>>>
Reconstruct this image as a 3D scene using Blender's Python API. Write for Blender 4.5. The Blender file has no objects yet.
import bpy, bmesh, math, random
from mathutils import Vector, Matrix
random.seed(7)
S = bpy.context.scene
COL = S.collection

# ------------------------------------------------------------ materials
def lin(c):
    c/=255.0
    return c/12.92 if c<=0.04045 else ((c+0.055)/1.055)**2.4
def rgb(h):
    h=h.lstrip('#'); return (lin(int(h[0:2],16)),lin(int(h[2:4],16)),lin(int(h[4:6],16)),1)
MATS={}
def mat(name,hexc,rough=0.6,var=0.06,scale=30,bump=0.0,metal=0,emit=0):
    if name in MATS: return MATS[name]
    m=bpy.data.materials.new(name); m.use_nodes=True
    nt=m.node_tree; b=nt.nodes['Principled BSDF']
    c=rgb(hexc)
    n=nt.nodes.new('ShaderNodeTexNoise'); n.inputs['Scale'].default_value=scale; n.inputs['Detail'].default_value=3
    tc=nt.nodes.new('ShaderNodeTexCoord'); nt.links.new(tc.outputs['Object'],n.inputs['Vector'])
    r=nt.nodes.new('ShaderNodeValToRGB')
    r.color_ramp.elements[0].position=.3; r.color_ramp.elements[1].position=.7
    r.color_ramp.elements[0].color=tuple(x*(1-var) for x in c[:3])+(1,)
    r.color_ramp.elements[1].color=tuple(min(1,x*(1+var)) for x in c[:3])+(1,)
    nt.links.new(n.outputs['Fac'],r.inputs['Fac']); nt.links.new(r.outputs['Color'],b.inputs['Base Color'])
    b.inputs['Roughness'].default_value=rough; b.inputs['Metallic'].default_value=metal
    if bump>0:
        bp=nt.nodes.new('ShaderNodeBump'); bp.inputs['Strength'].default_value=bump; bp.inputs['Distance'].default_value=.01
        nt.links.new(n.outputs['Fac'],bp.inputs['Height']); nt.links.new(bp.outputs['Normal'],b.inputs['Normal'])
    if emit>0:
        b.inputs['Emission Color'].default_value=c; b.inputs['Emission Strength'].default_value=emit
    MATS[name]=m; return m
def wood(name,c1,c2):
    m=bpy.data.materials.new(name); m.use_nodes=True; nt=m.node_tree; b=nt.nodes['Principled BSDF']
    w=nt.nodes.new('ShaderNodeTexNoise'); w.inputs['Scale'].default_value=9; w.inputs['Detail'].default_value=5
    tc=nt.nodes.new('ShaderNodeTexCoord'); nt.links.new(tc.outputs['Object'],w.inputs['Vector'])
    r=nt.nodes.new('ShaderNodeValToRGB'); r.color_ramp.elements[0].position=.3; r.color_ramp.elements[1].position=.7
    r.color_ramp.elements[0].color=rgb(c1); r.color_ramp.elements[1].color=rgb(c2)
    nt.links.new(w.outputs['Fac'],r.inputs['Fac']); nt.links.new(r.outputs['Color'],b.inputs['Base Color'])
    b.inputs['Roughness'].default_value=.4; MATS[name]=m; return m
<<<
**Directive**
Copy the material above, line for line.

**Output for this exercise**
Reconstruct this image as a 3D scene using Blender's Python API. Write for Blender 4.5. The Blender file has no objects yet.
import bpy, bmesh, math, random
from mathutils import Vector, Matrix
random.seed(7)
S = bpy.context.scene
COL = S.collection

# ------------------------------------------------------------ materials
def lin(c):
    c/=255.0
    return c/12.92 if c<=0.04045 else ((c+0.055)/1.055)**2.4
def rgb(h):
    h=h.lstrip('#'); return (lin(int(h[0:2],16)),lin(int(h[2:4],16)),lin(int(h[4:6],16)),1)
MATS={}
def mat(name,hexc,rough=0.6,var=0.06,scale=30,bump=0.0,metal=0,emit=0):
    if name in MATS: return MATS[name]
    m=bpy.data.materials.new(name); m.use_nodes=True
    nt=m.node_tree; b=nt.nodes['Principled BSDF']
    c=rgb(hexc)
    n=nt.nodes.new('ShaderNodeTexNoise'); n.inputs['Scale'].default_value=scale; n.inputs['Detail'].default_value=3
    tc=nt.nodes.new('ShaderNodeTexCoord'); nt.links.new(tc.outputs['Object'],n.inputs['Vector'])
    r=nt.nodes.new('ShaderNodeValToRGB')
    r.color_ramp.elements[0].position=.3; r.color_ramp.elements[1].position=.7
    r.color_ramp.elements[0].color=tuple(x*(1-var) for x in c[:3])+(1,)
    r.color_ramp.elements[1].color=tuple(min(1,x*(1+var)) for x in c[:3])+(1,)
    nt.links.new(n.outputs['Fac'],r.inputs['Fac']); nt.links.new(r.outputs['Color'],b.inputs['Base Color'])
    b.inputs['Roughness'].default_value=rough; b.inputs['Metallic'].default_value=metal
    if bump>0:
        bp=nt.nodes.new('ShaderNodeBump'); bp.inputs['Strength'].default_value=bump; bp.inputs['Distance'].default_value=.01
        nt.links.new(n.outputs['Fac'],bp.inputs['Height']); nt.links.new(bp.outputs['Normal'],b.inputs['Normal'])
    if emit>0:
        b.inputs['Emission Color'].default_value=c; b.inputs['Emission Strength'].default_value=emit
    MATS[name]=m; return m
def wood(name,c1,c2):
    m=bpy.data.materials.new(name); m.use_nodes=True; nt=m.node_tree; b=nt.nodes['Principled BSDF']
    w=nt.nodes.new('ShaderNodeTexNoise'); w.inputs['Scale'].default_value=9; w.inputs['Detail'].default_value=5
    tc=nt.nodes.new('ShaderNodeTexCoord'); nt.links.new(tc.outputs['Object'],w.inputs['Vector'])
    r=nt.nodes.new('ShaderNodeValToRGB'); r.color_ramp.elements[0].position=.3; r.color_ramp.elements[1].position=.7
    r.color_ramp.elements[0].color=rgb(c1); r.color_ramp.elements[1].color=rgb(c2)
    nt.links.new(w.outputs['Fac'],r.inputs['Fac']); nt.links.new(r.outputs['Color'],b.inputs['Base Color'])
    b.inputs['Roughness'].default_value=.4; MATS[name]=m; return m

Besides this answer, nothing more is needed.